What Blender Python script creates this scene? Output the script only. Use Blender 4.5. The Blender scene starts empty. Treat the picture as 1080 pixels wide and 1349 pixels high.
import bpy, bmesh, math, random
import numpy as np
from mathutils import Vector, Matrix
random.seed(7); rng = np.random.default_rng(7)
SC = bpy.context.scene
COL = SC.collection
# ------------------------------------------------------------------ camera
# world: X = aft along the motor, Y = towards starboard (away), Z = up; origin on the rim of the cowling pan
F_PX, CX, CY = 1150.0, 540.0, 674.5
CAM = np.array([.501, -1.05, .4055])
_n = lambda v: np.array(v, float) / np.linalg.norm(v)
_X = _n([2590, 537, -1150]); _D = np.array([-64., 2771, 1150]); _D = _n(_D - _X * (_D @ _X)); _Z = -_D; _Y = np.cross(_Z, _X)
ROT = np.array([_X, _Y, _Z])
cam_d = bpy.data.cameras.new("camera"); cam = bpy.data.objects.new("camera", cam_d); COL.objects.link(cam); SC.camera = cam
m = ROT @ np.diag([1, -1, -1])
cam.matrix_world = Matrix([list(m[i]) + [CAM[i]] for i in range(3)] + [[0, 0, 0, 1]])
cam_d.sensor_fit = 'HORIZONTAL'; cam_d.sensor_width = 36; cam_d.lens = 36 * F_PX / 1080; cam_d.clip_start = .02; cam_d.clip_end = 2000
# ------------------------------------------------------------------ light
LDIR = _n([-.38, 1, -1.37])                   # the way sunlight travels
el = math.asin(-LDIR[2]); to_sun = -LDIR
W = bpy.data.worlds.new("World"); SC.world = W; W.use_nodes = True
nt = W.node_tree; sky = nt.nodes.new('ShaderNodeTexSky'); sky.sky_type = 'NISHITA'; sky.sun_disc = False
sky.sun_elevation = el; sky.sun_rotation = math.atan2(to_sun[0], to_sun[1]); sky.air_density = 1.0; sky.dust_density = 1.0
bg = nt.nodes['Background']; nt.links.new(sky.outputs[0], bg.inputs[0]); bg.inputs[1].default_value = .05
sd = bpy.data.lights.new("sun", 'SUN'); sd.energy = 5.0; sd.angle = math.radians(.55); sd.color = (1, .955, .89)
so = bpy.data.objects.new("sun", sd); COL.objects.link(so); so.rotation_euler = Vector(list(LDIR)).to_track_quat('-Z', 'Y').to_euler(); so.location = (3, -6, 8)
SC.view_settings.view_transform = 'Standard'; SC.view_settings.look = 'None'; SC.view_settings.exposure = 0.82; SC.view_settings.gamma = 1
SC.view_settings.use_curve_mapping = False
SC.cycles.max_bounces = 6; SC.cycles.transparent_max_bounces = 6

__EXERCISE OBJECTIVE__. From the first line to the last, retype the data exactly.

__EXERCISE RESULT__.
What Blender Python script creates this scene? Output the script only. Use Blender 4.5. The Blender scene starts empty. Treat the picture as 1080 pixels wide and 1349 pixels high.
import bpy, bmesh, math, random
import numpy as np
from mathutils import Vector, Matrix
random.seed(7); rng = np.random.default_rng(7)
SC = bpy.context.scene
COL = SC.collection
# ------------------------------------------------------------------ camera
# world: X = aft along the motor, Y = towards starboard (away), Z = up; origin on the rim of the cowling pan
F_PX, CX, CY = 1150.0, 540.0, 674.5
CAM = np.array([.501, -1.05, .4055])
_n = lambda v: np.array(v, float) / np.linalg.norm(v)
_X = _n([2590, 537, -1150]); _D = np.array([-64., 2771, 1150]); _D = _n(_D - _X * (_D @ _X)); _Z = -_D; _Y = np.cross(_Z, _X)
ROT = np.array([_X, _Y, _Z])
cam_d = bpy.data.cameras.new("camera"); cam = bpy.data.objects.new("camera", cam_d); COL.objects.link(cam); SC.camera = cam
m = ROT @ np.diag([1, -1, -1])
cam.matrix_world = Matrix([list(m[i]) + [CAM[i]] for i in range(3)] + [[0, 0, 0, 1]])
cam_d.sensor_fit = 'HORIZONTAL'; cam_d.sensor_width = 36; cam_d.lens = 36 * F_PX / 1080; cam_d.clip_start = .02; cam_d.clip_end = 2000
# ------------------------------------------------------------------ light
LDIR = _n([-.38, 1, -1.37])                   # the way sunlight travels
el = math.asin(-LDIR[2]); to_sun = -LDIR
W = bpy.data.worlds.new("World"); SC.world = W; W.use_nodes = True
nt = W.node_tree; sky = nt.nodes.new('ShaderNodeTexSky'); sky.sky_type = 'NISHITA'; sky.sun_disc = False
sky.sun_elevation = el; sky.sun_rotation = math.atan2(to_sun[0], to_sun[1]); sky.air_density = 1.0; sky.dust_density = 1.0
bg = nt.nodes['Background']; nt.links.new(sky.outputs[0], bg.inputs[0]); bg.inputs[1].default_value = .05
sd = bpy.data.lights.new("sun", 'SUN'); sd.energy = 5.0; sd.angle = math.radians(.55); sd.color = (1, .955, .89)
so = bpy.data.objects.new("sun", sd); COL.objects.link(so); so.rotation_euler = Vector(list(LDIR)).to_track_quat('-Z', 'Y').to_euler(); so.location = (3, -6, 8)
SC.view_settings.view_transform = 'Standard'; SC.view_settings.look = 'None'; SC.view_settings.exposure = 0.82; SC.view_settings.gamma = 1
SC.view_settings.use_curve_mapping = False
SC.cycles.max_bounces = 6; SC.cycles.transparent_max_bounces = 6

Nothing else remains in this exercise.